The Multi-tasker: The SNP’s Lucy Beattie is a newcomer to politics but says ‘I’ve been a lifelong supporter of independence’
In the final part of our series of interviews with the two frontrunners for the Caithness Sutherland Westminster seat we talk to the SNP’s Lucy Beattie – a parallel interview with Liberal Democrat Jamie Stone can be found here.
If you want to know how Lucy Beattie came to be running for Westminster then the short answer is a radio interview with Jeremy Vine and a lifelong commitment to independence.
Another longer answer is that apart from being an academic, a teacher, and a crofter, she also enjoys the local open mic as a musician and singer – so perhaps her evenings were not busy enough.
Watching her go door to door in her hometown of Ullapool the reality of why she might want to go into politics became clearer as she engaged with those who mostly back her and those who did not.
The word that most comes to mind is reasoned. You get the impression she likes to work things out and the way she is received, invited in, the way she talks and is talked to shows she is respected.
But she is more concerned with substance than surfaces.
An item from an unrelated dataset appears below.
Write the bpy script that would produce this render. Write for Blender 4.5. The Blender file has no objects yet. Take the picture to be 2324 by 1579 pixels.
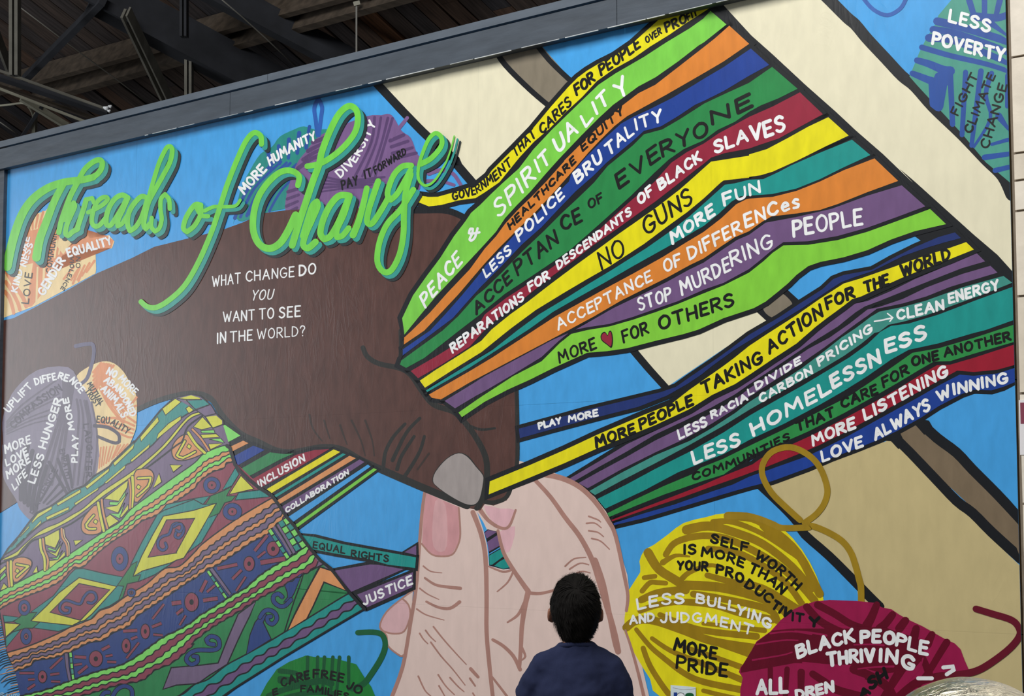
# Painted mural on a market-hall wall, a child looking up at it, dark timber roof above.
import bpy, bmesh, math, random
from mathutils import Vector, Matrix, noise
C = bpy.context.scene.collection
SC = bpy.context.scene
# ------------------------------------------------------------------ camera
FP = 4100.0; CX, CY = 1162.0, 789.5; HOR = 1157.0
PITCH = math.atan((HOR - CY) / FP)
CAMZ = 1.6
cam_d = bpy.data.cameras.new('camera'); cam = bpy.data.objects.new('camera', cam_d); C.objects.link(cam)
cam_d.sensor_width = 36.0; cam_d.sensor_fit = 'HORIZONTAL'; cam_d.lens = 36.0 * FP / 2324.0
cam_d.clip_end = 200
cam.location = (0, 0, CAMZ); cam.rotation_euler = (math.pi / 2 + PITCH, 0, 0)
SC.camera = cam
CAM = Vector((0, 0, CAMZ))
FWD = Vector((0, math.cos(PITCH), math.sin(PITCH))); UPV = Vector((0, -math.sin(PITCH), math.cos(PITCH))); RGT = Vector((1, 0, 0))
def ray(x, y): return FWD * FP + RGT * (x - CX) + UPV * (CY - y)
# wall frame: U along the wall to the right, V up, N towards the viewer
dv = ray(-3330, 1157); U = -Vector((dv.x, dv.y, 0)).normalized(); N = Vector((U.y, -U.x, 0)) 
if N.dot(FWD) > 0: N = -N
def hit(x, y, p0, n):
    r = ray(x, y); return CAM + r * ((p0 - CAM).dot(n) / r.dot(n))
a = hit(-2, HOR, Vector((0, 1, CAMZ)), N); b = hit(2311, HOR, Vector((0, 1, CAMZ)), N)
DIST = 6.10 / (b - a).dot(U)
O = CAM + (a - CAM) * DIST; O.z = 0.0
WALLM = Matrix(((U.x, 0, N.x, O.x), (U.y, 0, N.y, O.y), (U.z, 1, N.z, 0), (0, 0, 0, 1)))
WALLI = WALLM.inverted()
def uvw(x, y, w=0.0):
    p = WALLI @ hit(x, y, O + N * w, N)
    if 0 < w < .012: p.x = min(max(p.x, .0005), 6.0994)
    return p
# ------------------------------------------------------------------ view, world, lights
SC.view_settings.view_transform = 'Standard'; SC.view_settings.look = 'None'
SC.view_settings.gamma = 1.0; SC.view_settings.exposure = 0.0; SC.view_settings.use_curve_mapping = False
wd = bpy.data.worlds.new('daylight'); SC.world = wd; wd.use_nodes = True
wd.node_tree.nodes['Background'].inputs[0].default_value = (0.80, 0.88, 1.0, 1); wd.node_tree.nodes['Background'].inputs[1].default_value = 0.23
def area(name, loc, tgt, sx, sy, power, col=(1, 1, 1)):
    l = bpy.data.lights.new(name, 'AREA'); l.shape = 'RECTANGLE'; l.size = sx; l.size_y = sy; l.energy = power; l.color = col
    o = bpy.data.objects.new(name, l); C.objects.link(o); o.location = loc
    o.rotation_euler = (Vector(tgt) - Vector(loc)).to_track_quat('-Z', 'Y').to_euler(); return o
WC = WALLM @ Vector((3.6, 2.4, 0))
area('roof_skylight', WC + N * 5.5 + Vector((0, 0, 4.6)) + U * 0.6, WC, 6.0, 3.0, 565, (1.0, 0.985, 0.95))
for lx, ly, lz in ((1.1, 2.9, 5.4), (2.7, 4.4, 5.6), (0.0, 4.0, 5.6)):  # unseen overhead lamps, added to put bright glints on the steel dome
    area('added_glint_lamp', (lx, ly, lz), (lx, ly, 0), .7, .7, 16, (1, .95, .84))
WL = WALLM @ Vector((0.3, 1.9, 0))
area('open_hall_side', WL + Vector((-0.98, 0.19, 0)) * 7 + Vector((0, 0, 0.7)), WL + Vector((0, 0, .3)), 3.0, 3.4, 170, (0.93, 0.97, 1.0))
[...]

She never speaks about what she does not know and has the confidence to discuss what it is she does not know but will teach herself about.
One of her most interesting characteristics is what appears to be a complete lack of vanity or self-regard – I don’t mean that she goes around looking unkempt, she does not – but that the debate not herself is the most important thing going on.
That selfless attitude may come from how at an early age she became a carer first for her father – an Irish immigrant who went on to become a prominent barrister – and also her mother.
Like her Liberal Democrat rival, she does not speak about this with self-pity or with a veteran’s pride, the feeling you get from her is that of a very Highland form of duty – ‘this is my family, I will look after them, what I want does not come into it’.
So her civic nationalism – nationalism with an exceptionally small ‘N’ – comes bundled together with growing up largely on the west coast while caring for others and still being involved in the community.
As she told me about what she is involved in, the variety of occupations needed to sustain a croft in the west Highlands as well as the teaching, the academic interests, the taking on of Jeremy Vine I felt the need for a nap and a rest myself.
So why run for Westminster and what does the man most famous for thumping the side of vans on his bicycle have to do with Dr Beattie running for Westminster – take a look:
The biggest difference between the candidates is the nuclear option – should new nuclear be on the cards for Caithness or not, with the SNP firmly against atomic energy.
First Minister John Swinney recently confirmed that the Scottish Government would not support any further nuclear sites in the country, yet there is demand for it in Caithness because Dounreay was such an economic boost for the county.
Dr Beattie has a not uncharacteristically nuanced view of it arguing the SNP are actually for clean energy not against nuclear and the jobs and skills should be retained in the north, the best method for that is renewables she said.
When talking about how the SNP could function with what is assumed will be a massive Labour majority, Dr Beattie argues that it is possible to reach across the political divide.
Despite being a lifelong supporter of Scottish independence, she acknowledges the influence of Donald Dewar who played a central role in delivering devolution for Scotland – an unusual and very Highland respect for the opposition.
In making what many would see as an “admission” that other parties can contain considerable people but of different convictions shows a level of maturity too often absent from contemporary politics.